Must-read story on the sharia scare: Jewish law could be next
In the “must read” category, check out Ron Kampeas’ story headlined “Anti-Sharia Laws Stir Concerns that Halachah Could Be Next.”
Ron looks at the still-growing movement in states across the country to ban sharia, or Islamic law, a movement that the ADL’s Abe Foxman called "camouflaged bigotry.”
Proponents of such legislation play on absurd fears of an Islamic plan to take over the legal system of the United States.
Ron writes: “If the state legislative initiatives targeting sharia are successful, they would gut a central tenet of American Jewish religious communal life: The ability under U.S. law to resolve differences according to halachah, or Jewish religious law.”
That’s why both major Orthodox Jewish groups – the Orthodox Union and Agudath Israel of America – are worried about the impact of this anti-Islam surge.
Oklahoma has already passed a referendum on the issue and similar measures are under consideration in 13 other states.
And guess what: it’s not enough to argue, as some Jewish proponents of sharia scare stories do, that halachah and Christian canon law are somehow different from sharia, so banning it a matter of national self defense, not bigotry.

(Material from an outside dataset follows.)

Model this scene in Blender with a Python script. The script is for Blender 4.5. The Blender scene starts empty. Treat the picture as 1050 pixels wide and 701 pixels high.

These are the same kinds of theories about religious conspiracies to take over nations that were used against Jews for centuries – and undoubtedly will be used again if the anti-sharia surge continues.
But I don’t expect Jews who support these legislative efforts to respond to logic; my guess is that they’re the same folks who put out emails yesterday insisting that President Barack Obama is depressed because his “friend” Osama bin-Laden is dead.